George Diaz: Caitlyn Jenner's ESPY was never a profile in courage

So what has Caitlyn Jenner done to promote and raise awareness about LGBT issues in the past year?

Posed for a Sports Illustrated cover with her Olympic gold medal draped around her neck.

Completed the second season of her reality show" I Am Cait."

Took photos trying on three different gowns _ shared by Kim Kardashian via Snapchats _ prior to The ESPYs show Wednesday night.

Endorsed Donald Trump, the presumptive GOP presidential candidate for a party with an official platform that disapproves of homosexuality, same-sex marriage and transgender rights.

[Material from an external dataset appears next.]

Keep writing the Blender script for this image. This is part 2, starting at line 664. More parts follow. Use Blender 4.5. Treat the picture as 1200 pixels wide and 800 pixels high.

Color me not surprised in the least.

ESPN went all edgy and trendy at the ESPYs last year, when it awarded Jenner _ formerly Bruce Jenner, 1976 Olympic gold medal decathlete _ the Arthur Ashe Courage Award.

It was a great honor. Or maybe not, when you consider this is ESPN's made-up award that's presented on its own made-up criteria for its own made-up TV show.

The Arthur Ashe Courage Award is given to individuals who "transcend sports." At least the network got it right this year by giving the award to Zaevion Dobson, the 15-year-old Tennessee high school football player who was killed by gunfire last December while protecting two young women in a drive-by shooting incident.

But I wonder if ESPN wants a mulligan for 2015? Give Jenner credit by breaking out of her torturous disguise she was living as man. But there's no thread of transcending anything beyond that.

At her essence, Jenner is part of the attention-obsessed Kardashian posse, a Vanity Fair cover girl and once starred in the Village People comedy, "Can't Stop the Music," in 1980.

I suspected all along it was about the glitz and the glamour and the eye candy when this deal went down a year ago, and Caitlyn Jenner has done nothing to disprove that.

Oh wait. The Daily Beast reports that in the second season of her reality show, Caitlyn is embarking "on a cross-country road trip with six other women, presumably with the aim of raising awareness about LGBT issues. The first episode features a heated debate over the current presidential candidates."

"She could care less about women. She cares about herself," Jenner says of Hillary Clinton on the bus.

Got it. And a word of unsolicited advice:

Buy a mirror, honey, before making such astute observations about other people.